La primera. El arte de saber ocultar. No se puede contar todo, eso sería igual que intentar hacer un mapa 1:1, como acontece en el cuento de Borges. Se cuentan las partes sustantivas.  Así que la mayor parte del material que tenemos para un cuento no se usa, es material de referencia. Lo que no se cuenta, no se ve, como la parte sumergida del iceberg. Es lo implícito, lo escondido, lo que el lector solo encontrará una vez aprenda a leer entre líneas. El asunto es el manejo del límite parpadeante, ambiguo, delicadamente impreciso, entre lo que se debe y no escribir. Con seguridad el autor conocerá los ríos pétreos del cuerpo sumergido del iceberg. El lector también, a través de un esfuerzo de imaginación. Aun así el riesgo de intentar contarlo todo, pone el asunto de la escritura de un cuento, entre la información y la literatura. Esa ruda diferencia entre hacer un informe sobre los acontecimientos, y narrar los acontecimientos. Pulir la punta visible del iceberg, darle luminosidad, eficacia, poesía, fuerza, poder, es lo que queda a quienes se arriesgan a ocultar para develar.
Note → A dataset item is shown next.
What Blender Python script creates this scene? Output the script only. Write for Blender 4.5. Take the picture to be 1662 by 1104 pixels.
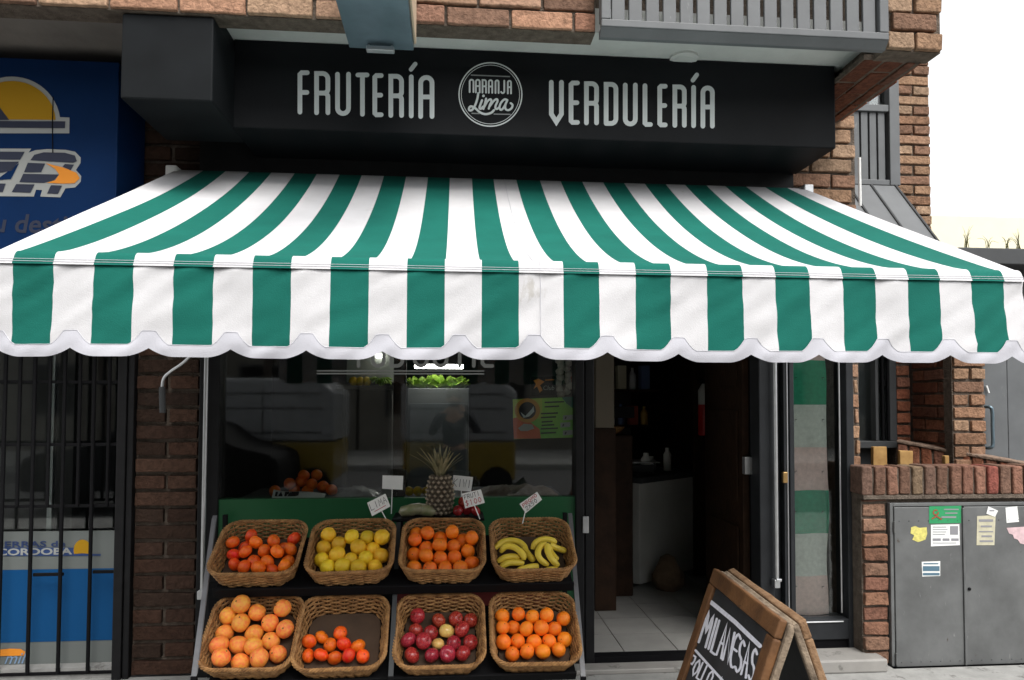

La segunda. El arte de saber saltar. La cotidianidad es continua e irrepetible, a diferencia de los relatos, que son discontinuos y repetibles. Esa discontinuidad particular del relato, entre cuyos intersticios está lo no dicho, se logra dando saltos de tiempo/espacio. El arte de saltar se ejercita con la herramienta de la elipsis narrativa. Un recurso que flexibiliza el tiempo, que permite reversibilidad y proyección, que deja jugar, haciendo espirales, grietas, acelerándolo y desacelerándolo, según convenga. Es un arte similar al salto que da el ojo al leer. Solo lee lo que está donde se posa, lo demás lo infiere el cerebro. Someter un relato a una construcción elíptica supone conocer los recursos de la edición: producir una línea de cicatrizaciones entre los fragmentos del relato. Saltar y pegar, saltar y pegar. De qué magnitud sea el salto, solo lo sabrá el autor. En un cuento en el que el asunto es una “grieta en el tiempo”, nos veremos enfrentados al problema de cómo escenificar la grieta. La única posibilidad de mostrar sus efectos, que también los del espacio, es la del cambio de tiempo, bien hacia adelante o hacia atrás del presente referencial del narrador. Pero, y el pero es significativo, la velocidad en que se viaja en el tiempo es variable. No es una constante para todos los que llegan al pasado, ni tampoco lo es la velocidad de retorno al presente.

Tercero. El arte de crear problemas. Un cuento es un problema, siempre tendrá que serlo para alguien. Sin problema no hay cuento. En todos los cuentos siempre hay alguien que se mete en problemas, igual que en las películas. Meterse en problemas es  propio de los personajes de los cuentos. Si en un cuento no pasara nada, no hubiera choques, desacuerdos, desigualdades, injusticias, el cuento no se parecería a la vida. Y todos los cuentos se comparan con la vida. Por eso les pedimos que sean verosímiles. El cuento tiene que hacer creíble su problema, mostrarlo sólido, vivo, en ebullición, sea cual sea su magnitud. Todo el cuento trabaja en función del problema. ¿Qué pasó antes del problema? ¿Se resolverá o no se resolverá? ¿Y si se resuelve, cómo? Más vale partir de un auténtico problema, que dé lugar a un conflicto de la vida, que ponga a prueba a los personajes y haga correr al lector, los riesgos que lo fascinan.